Maybe it’s about expectations – cell service has never sounded as good as wireline (mostly because cellcos choose higher compression encoding, not that it’s necessary), so maybe we’re expecting the same “pioneer days” quality of service (QoS) from mobile Internet.

Or maybe it’s because QoS is sliding gradually towards unbearable, a very subtle shift, degrading as more neighbors start surfing CNN.com over a morning coffee (in their car, in traffic, while driving?)

But most of all, I think QoS is becoming more noticeable because of the way we use our phones.  When I consider how I use my Crackberry® in a typical day, I’d break down data use into two categories: passive (email, alerts, weather and flight status gadgets) and interactive (twitter, Google-talk, Skype, reading web-pages & RSS feeds).  Until recently I’d say 90% of my own data use was in the passive category, using interactive access (where you wait for a response from the network) only when I needed to lookup an address or phone number on the net.  But gradually I’ve started using my phone like a mini PC, to access on-demand information or to communicate with a friend.  And that’s when QoS issues become a real test of patience: waiting for info or dialog that’s normally instant.

All the advertising hitting consumers about 3G and 4G networks and the bandwidth begs a parallel with the transition from dial-up to broadband.  Remember how amazing it was to see a web page load in a snap?  But mobile data somehow doesn’t provide that impact, no matter how fast the network.  That’s because what we experience is increasingly not about bandwidth, it’s about latency.  Delay.  And mobile data services have plenty of it to go around.

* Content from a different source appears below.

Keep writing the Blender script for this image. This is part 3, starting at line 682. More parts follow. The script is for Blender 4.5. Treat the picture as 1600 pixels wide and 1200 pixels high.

Why doesn’t bandwidth help?  After all, more bits-per-second must mean it’s getting to us faster, right?  Unfortunately, cranking up the bandwidth just isn’t going to help much for many of the simple, real-time applications I’m frustrated with, simply because twitter, instant messaging (IM), and mobile web access are all limited bandwidth applications – none should take more than a few Kbytes of data before a user gets sufficient data to interact and continue to surf or communicate.  When you type in a URL and wait several seconds for the browser to locate the page, that’s latency.  After the wait, you’ll usually see the page stream right in, that’s bandwidth.  Which one drives you nuts?

It’s like being in traffic.  Would you rather be on highway with red lights every mile, or on a country road with no stop signs in sight?

There’s an old Greek expression: “Speed is Sweet”.  That’s certainly true, but as it turns out there are two kinds of speed in interactive communications – thro ughputand latency.  It’s not good QoS if you don’t have both.  I think we’d better start demanding it now, or our friends will IM with somebody else.